# Objective:
Every line of the material that follows must be printed again exactly.

# Data excerpt:

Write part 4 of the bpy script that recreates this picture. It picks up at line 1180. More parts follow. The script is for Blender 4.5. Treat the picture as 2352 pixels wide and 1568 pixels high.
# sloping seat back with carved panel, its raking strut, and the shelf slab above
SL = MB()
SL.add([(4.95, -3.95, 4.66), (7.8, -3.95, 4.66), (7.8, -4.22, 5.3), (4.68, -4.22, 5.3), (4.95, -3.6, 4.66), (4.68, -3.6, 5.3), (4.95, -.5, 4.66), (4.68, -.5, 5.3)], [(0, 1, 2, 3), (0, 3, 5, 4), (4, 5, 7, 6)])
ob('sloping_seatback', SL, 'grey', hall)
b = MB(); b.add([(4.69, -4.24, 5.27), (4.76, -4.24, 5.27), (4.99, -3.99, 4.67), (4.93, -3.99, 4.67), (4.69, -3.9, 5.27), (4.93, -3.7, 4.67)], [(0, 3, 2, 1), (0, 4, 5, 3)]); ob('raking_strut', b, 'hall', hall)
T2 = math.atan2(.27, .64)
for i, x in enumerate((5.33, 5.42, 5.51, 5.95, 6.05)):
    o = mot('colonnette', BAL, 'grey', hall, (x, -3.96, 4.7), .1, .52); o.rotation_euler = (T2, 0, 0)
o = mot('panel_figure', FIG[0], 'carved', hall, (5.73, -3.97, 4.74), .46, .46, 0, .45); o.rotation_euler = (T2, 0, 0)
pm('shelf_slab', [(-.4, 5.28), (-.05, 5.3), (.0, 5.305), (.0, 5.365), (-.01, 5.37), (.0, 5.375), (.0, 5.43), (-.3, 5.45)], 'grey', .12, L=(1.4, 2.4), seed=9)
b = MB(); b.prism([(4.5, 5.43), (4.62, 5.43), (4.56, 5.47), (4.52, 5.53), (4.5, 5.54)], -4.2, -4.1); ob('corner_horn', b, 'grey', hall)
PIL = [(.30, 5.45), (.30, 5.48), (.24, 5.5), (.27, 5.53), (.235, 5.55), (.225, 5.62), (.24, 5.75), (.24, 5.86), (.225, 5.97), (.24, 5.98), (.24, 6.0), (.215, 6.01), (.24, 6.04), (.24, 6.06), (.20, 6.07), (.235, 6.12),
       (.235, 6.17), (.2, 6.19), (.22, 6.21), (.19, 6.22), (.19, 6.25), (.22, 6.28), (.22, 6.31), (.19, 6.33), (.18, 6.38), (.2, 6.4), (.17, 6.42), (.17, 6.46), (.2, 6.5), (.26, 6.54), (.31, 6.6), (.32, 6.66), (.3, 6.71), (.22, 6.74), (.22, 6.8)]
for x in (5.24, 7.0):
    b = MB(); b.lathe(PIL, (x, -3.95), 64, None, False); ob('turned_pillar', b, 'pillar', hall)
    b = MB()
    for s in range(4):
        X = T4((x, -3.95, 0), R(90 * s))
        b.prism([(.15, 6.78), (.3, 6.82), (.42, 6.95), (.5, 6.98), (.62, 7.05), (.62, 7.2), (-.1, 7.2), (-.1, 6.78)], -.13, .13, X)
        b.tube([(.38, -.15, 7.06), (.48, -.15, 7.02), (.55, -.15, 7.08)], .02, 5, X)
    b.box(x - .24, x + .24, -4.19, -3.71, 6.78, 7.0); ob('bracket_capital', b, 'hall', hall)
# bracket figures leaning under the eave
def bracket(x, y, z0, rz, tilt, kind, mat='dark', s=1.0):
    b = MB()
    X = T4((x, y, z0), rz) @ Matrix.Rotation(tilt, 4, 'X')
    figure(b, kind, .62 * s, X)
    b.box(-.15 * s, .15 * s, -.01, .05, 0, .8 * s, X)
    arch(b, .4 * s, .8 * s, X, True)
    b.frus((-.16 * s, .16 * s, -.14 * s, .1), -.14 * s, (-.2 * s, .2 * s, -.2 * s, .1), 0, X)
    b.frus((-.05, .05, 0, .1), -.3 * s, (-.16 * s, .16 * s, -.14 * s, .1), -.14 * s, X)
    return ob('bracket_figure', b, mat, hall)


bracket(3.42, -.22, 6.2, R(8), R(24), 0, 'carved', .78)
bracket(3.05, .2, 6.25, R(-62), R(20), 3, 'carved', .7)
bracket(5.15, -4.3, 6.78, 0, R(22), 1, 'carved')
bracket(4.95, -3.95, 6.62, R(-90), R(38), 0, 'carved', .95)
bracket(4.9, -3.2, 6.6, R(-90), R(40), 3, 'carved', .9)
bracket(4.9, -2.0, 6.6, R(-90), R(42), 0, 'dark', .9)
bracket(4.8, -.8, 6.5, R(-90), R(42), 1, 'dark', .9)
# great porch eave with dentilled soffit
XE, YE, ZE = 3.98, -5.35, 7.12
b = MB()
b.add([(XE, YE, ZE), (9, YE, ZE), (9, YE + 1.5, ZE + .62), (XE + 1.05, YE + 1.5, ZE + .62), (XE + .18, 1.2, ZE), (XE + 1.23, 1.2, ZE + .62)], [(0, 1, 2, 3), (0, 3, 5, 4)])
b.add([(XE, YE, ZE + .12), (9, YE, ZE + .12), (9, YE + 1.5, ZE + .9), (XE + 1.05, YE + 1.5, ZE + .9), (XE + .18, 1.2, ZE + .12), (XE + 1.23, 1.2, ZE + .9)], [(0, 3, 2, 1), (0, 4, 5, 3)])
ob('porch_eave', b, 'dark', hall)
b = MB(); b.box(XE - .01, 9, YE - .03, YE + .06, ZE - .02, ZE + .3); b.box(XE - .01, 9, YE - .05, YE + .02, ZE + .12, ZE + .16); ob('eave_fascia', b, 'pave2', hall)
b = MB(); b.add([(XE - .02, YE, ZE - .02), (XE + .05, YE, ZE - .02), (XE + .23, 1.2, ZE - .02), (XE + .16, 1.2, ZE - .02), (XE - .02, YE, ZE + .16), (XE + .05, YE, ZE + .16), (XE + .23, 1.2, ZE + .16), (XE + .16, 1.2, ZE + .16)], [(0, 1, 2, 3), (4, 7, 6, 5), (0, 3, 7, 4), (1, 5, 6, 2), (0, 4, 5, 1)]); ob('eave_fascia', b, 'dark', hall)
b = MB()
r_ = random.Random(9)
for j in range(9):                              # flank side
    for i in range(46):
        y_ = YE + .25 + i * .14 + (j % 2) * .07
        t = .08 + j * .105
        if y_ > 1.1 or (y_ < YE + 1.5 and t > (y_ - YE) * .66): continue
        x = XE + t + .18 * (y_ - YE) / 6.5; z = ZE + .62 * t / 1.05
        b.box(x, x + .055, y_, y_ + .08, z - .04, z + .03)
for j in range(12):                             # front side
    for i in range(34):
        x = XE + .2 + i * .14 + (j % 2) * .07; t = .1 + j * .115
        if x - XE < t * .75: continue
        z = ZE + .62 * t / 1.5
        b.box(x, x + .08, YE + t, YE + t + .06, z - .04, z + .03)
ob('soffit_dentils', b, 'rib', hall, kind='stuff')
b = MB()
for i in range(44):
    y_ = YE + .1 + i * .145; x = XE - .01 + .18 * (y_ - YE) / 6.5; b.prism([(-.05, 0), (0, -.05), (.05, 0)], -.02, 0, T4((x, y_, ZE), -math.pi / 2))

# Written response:
Write part 4 of the bpy script that recreates this picture. It picks up at line 1180. More parts follow. The script is for Blender 4.5. Treat the picture as 2352 pixels wide and 1568 pixels high.
# sloping seat back with carved panel, its raking strut, and the shelf slab above
SL = MB()
SL.add([(4.95, -3.95, 4.66), (7.8, -3.95, 4.66), (7.8, -4.22, 5.3), (4.68, -4.22, 5.3), (4.95, -3.6, 4.66), (4.68, -3.6, 5.3), (4.95, -.5, 4.66), (4.68, -.5, 5.3)], [(0, 1, 2, 3), (0, 3, 5, 4), (4, 5, 7, 6)])
ob('sloping_seatback', SL, 'grey', hall)
b = MB(); b.add([(4.69, -4.24, 5.27), (4.76, -4.24, 5.27), (4.99, -3.99, 4.67), (4.93, -3.99, 4.67), (4.69, -3.9, 5.27), (4.93, -3.7, 4.67)], [(0, 3, 2, 1), (0, 4, 5, 3)]); ob('raking_strut', b, 'hall', hall)
T2 = math.atan2(.27, .64)
for i, x in enumerate((5.33, 5.42, 5.51, 5.95, 6.05)):
    o = mot('colonnette', BAL, 'grey', hall, (x, -3.96, 4.7), .1, .52); o.rotation_euler = (T2, 0, 0)
o = mot('panel_figure', FIG[0], 'carved', hall, (5.73, -3.97, 4.74), .46, .46, 0, .45); o.rotation_euler = (T2, 0, 0)
pm('shelf_slab', [(-.4, 5.28), (-.05, 5.3), (.0, 5.305), (.0, 5.365), (-.01, 5.37), (.0, 5.375), (.0, 5.43), (-.3, 5.45)], 'grey', .12, L=(1.4, 2.4), seed=9)
b = MB(); b.prism([(4.5, 5.43), (4.62, 5.43), (4.56, 5.47), (4.52, 5.53), (4.5, 5.54)], -4.2, -4.1); ob('corner_horn', b, 'grey', hall)
PIL = [(.30, 5.45), (.30, 5.48), (.24, 5.5), (.27, 5.53), (.235, 5.55), (.225, 5.62), (.24, 5.75), (.24, 5.86), (.225, 5.97), (.24, 5.98), (.24, 6.0), (.215, 6.01), (.24, 6.04), (.24, 6.06), (.20, 6.07), (.235, 6.12),
       (.235, 6.17), (.2, 6.19), (.22, 6.21), (.19, 6.22), (.19, 6.25), (.22, 6.28), (.22, 6.31), (.19, 6.33), (.18, 6.38), (.2, 6.4), (.17, 6.42), (.17, 6.46), (.2, 6.5), (.26, 6.54), (.31, 6.6), (.32, 6.66), (.3, 6.71), (.22, 6.74), (.22, 6.8)]
for x in (5.24, 7.0):
    b = MB(); b.lathe(PIL, (x, -3.95), 64, None, False); ob('turned_pillar', b, 'pillar', hall)
    b = MB()
    for s in range(4):
        X = T4((x, -3.95, 0), R(90 * s))
        b.prism([(.15, 6.78), (.3, 6.82), (.42, 6.95), (.5, 6.98), (.62, 7.05), (.62, 7.2), (-.1, 7.2), (-.1, 6.78)], -.13, .13, X)
        b.tube([(.38, -.15, 7.06), (.48, -.15, 7.02), (.55, -.15, 7.08)], .02, 5, X)
    b.box(x - .24, x + .24, -4.19, -3.71, 6.78, 7.0); ob('bracket_capital', b, 'hall', hall)
# bracket figures leaning under the eave
def bracket(x, y, z0, rz, tilt, kind, mat='dark', s=1.0):
    b = MB()
    X = T4((x, y, z0), rz) @ Matrix.Rotation(tilt, 4, 'X')
    figure(b, kind, .62 * s, X)
    b.box(-.15 * s, .15 * s, -.01, .05, 0, .8 * s, X)
    arch(b, .4 * s, .8 * s, X, True)
    b.frus((-.16 * s, .16 * s, -.14 * s, .1), -.14 * s, (-.2 * s, .2 * s, -.2 * s, .1), 0, X)
    b.frus((-.05, .05, 0, .1), -.3 * s, (-.16 * s, .16 * s, -.14 * s, .1), -.14 * s, X)
    return ob('bracket_figure', b, mat, hall)


bracket(3.42, -.22, 6.2, R(8), R(24), 0, 'carved', .78)
bracket(3.05, .2, 6.25, R(-62), R(20), 3, 'carved', .7)
bracket(5.15, -4.3, 6.78, 0, R(22), 1, 'carved')
bracket(4.95, -3.95, 6.62, R(-90), R(38), 0, 'carved', .95)
bracket(4.9, -3.2, 6.6, R(-90), R(40), 3, 'carved', .9)
bracket(4.9, -2.0, 6.6, R(-90), R(42), 0, 'dark', .9)
bracket(4.8, -.8, 6.5, R(-90), R(42), 1, 'dark', .9)
# great porch eave with dentilled soffit
XE, YE, ZE = 3.98, -5.35, 7.12
b = MB()
b.add([(XE, YE, ZE), (9, YE, ZE), (9, YE + 1.5, ZE + .62), (XE + 1.05, YE + 1.5, ZE + .62), (XE + .18, 1.2, ZE), (XE + 1.23, 1.2, ZE + .62)], [(0, 1, 2, 3), (0, 3, 5, 4)])
b.add([(XE, YE, ZE + .12), (9, YE, ZE + .12), (9, YE + 1.5, ZE + .9), (XE + 1.05, YE + 1.5, ZE + .9), (XE + .18, 1.2, ZE + .12), (XE + 1.23, 1.2, ZE + .9)], [(0, 3, 2, 1), (0, 4, 5, 3)])
ob('porch_eave', b, 'dark', hall)
b = MB(); b.box(XE - .01, 9, YE - .03, YE + .06, ZE - .02, ZE + .3); b.box(XE - .01, 9, YE - .05, YE + .02, ZE + .12, ZE + .16); ob('eave_fascia', b, 'pave2', hall)
b = MB(); b.add([(XE - .02, YE, ZE - .02), (XE + .05, YE, ZE - .02), (XE + .23, 1.2, ZE - .02), (XE + .16, 1.2, ZE - .02), (XE - .02, YE, ZE + .16), (XE + .05, YE, ZE + .16), (XE + .23, 1.2, ZE + .16), (XE + .16, 1.2, ZE + .16)], [(0, 1, 2, 3), (4, 7, 6, 5), (0, 3, 7, 4), (1, 5, 6, 2), (0, 4, 5, 1)]); ob('eave_fascia', b, 'dark', hall)
b = MB()
r_ = random.Random(9)
for j in range(9):                              # flank side
    for i in range(46):
        y_ = YE + .25 + i * .14 + (j % 2) * .07
        t = .08 + j * .105
        if y_ > 1.1 or (y_ < YE + 1.5 and t > (y_ - YE) * .66): continue
        x = XE + t + .18 * (y_ - YE) / 6.5; z = ZE + .62 * t / 1.05
        b.box(x, x + .055, y_, y_ + .08, z - .04, z + .03)
for j in range(12):                             # front side
    for i in range(34):
        x = XE + .2 + i * .14 + (j % 2) * .07; t = .1 + j * .115
        if x - XE < t * .75: continue
        z = ZE + .62 * t / 1.5
        b.box(x, x + .08, YE + t, YE + t + .06, z - .04, z + .03)
ob('soffit_dentils', b, 'rib', hall, kind='stuff')
b = MB()
for i in range(44):
    y_ = YE + .1 + i * .145; x = XE - .01 + .18 * (y_ - YE) / 6.5; b.prism([(-.05, 0), (0, -.05), (.05, 0)], -.02, 0, T4((x, y_, ZE), -math.pi / 2))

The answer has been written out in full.